The point is that you can perform your coordinate transformations at the level of the Lagrangian, and then compute the Euler-Lagrange equations in the new coordinates, which is often easier than computing the change of variables at the level of the equations of motion.

To start with, the partial derivatives in (30)

(31)#\[{\cal M}(ak\ ; I) = \frac{\del x^a_k}{\del q^I}\]

can be thought of as an $dM \times dM$ matrix at a given value of $q^I$; this is the “Jacobian” of the coordinate transformation between $x$ and $q$, and it is an invertible matrix if the coordinate transformation is itself non-singular (is a good coordinate transformation). In particular, we can define the inverse Jacobian as

(32)#\[{\cal M}^{-1}(I\ ; ak)\]

By the chain rule,

(33)#\[{\cal M}(I'\; ak) {\cal M}(ak, I) = \frac{\del q^{I'}}{\del x^a_k} \frac{\del x^a_k}{q^I} = \frac{\del q^{I'}}{\del q^I} = \delta^I_{I'}\]

where $\delta^I_{I'}$ is the Kronecker delta symbol (see the Appendix for a definition). We can similarly show that

(34)#\[{\cal M}(ak\; I) {\cal M}^{-1}(I\; a'k') = \delta^a_{a'} \delta^k_{k'}\]

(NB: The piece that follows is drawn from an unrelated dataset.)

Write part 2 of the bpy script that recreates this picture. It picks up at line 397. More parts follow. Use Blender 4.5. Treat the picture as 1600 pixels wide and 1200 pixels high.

To see why invertability is important let us think of the canse of $dM = 1$. Then the matrix is just ${\cal M} = \frac{\del x}{\del q}$. Consider a particular point $q_0$ about which we wish to study the coordinate transformation. the value of $x$ is $x_0 = x(q_0)$. At an infinitesimal distance $\delta q$ away from $q_0$, we have

(35)#\[x(q_0 + \delta q) = x_0 + \frac{\del x}{\del q} \delta q + {\cal O}(\delta q^2)\]

Now the inverse of $\frac{\del x}{\del q}$ is just $\left(\frac{\del x}{\del q}\right)^{-1}$, so ${\cal M}$ fails to be invertible if it is zero. If it is zero at $q_0$ the $x = x_0 + {\cal O}(\delta q^2)$. In ither words, at leading order in $\delta q$,$x$ does not change and at this order the coordinate change from $q \to x$ is a many-to-one map. For the rest of this section we will assume the coordinate transformation is invertible but there are many cases where it fails to be at least at a point: a good example is the transformation from Catrtesian to polar coordinates in $d = 2$, for which the origin is a singular point.

Now,

(36)#\[\begin{split}\begin{align} p_I & = \frac{\partial {\tilde L}}{\partial \dot{q}^I}\\ & = \frac{\del}{\del \dot{q}^I} L(x(q), {\cal M}(ak; I) \dot{q}^I)\\ & = {\cal M}(ak\ ; I) p^a_k \end{align}\end{split}\]

while

(37)#\[\begin{split}\begin{align} {\cal F}_I & = \frac{\del}{\del q^I} L(x(q), {\cal M}(ak\ ; I) \dot{q}^I) \\ & = {\cal M}(ak\ ; I) {\cal F}^a_k + \frac{\del {\cal M}(ak\ ; J)}{\del q^I} \dot{q}^J p^a_k \end{align}\end{split}\]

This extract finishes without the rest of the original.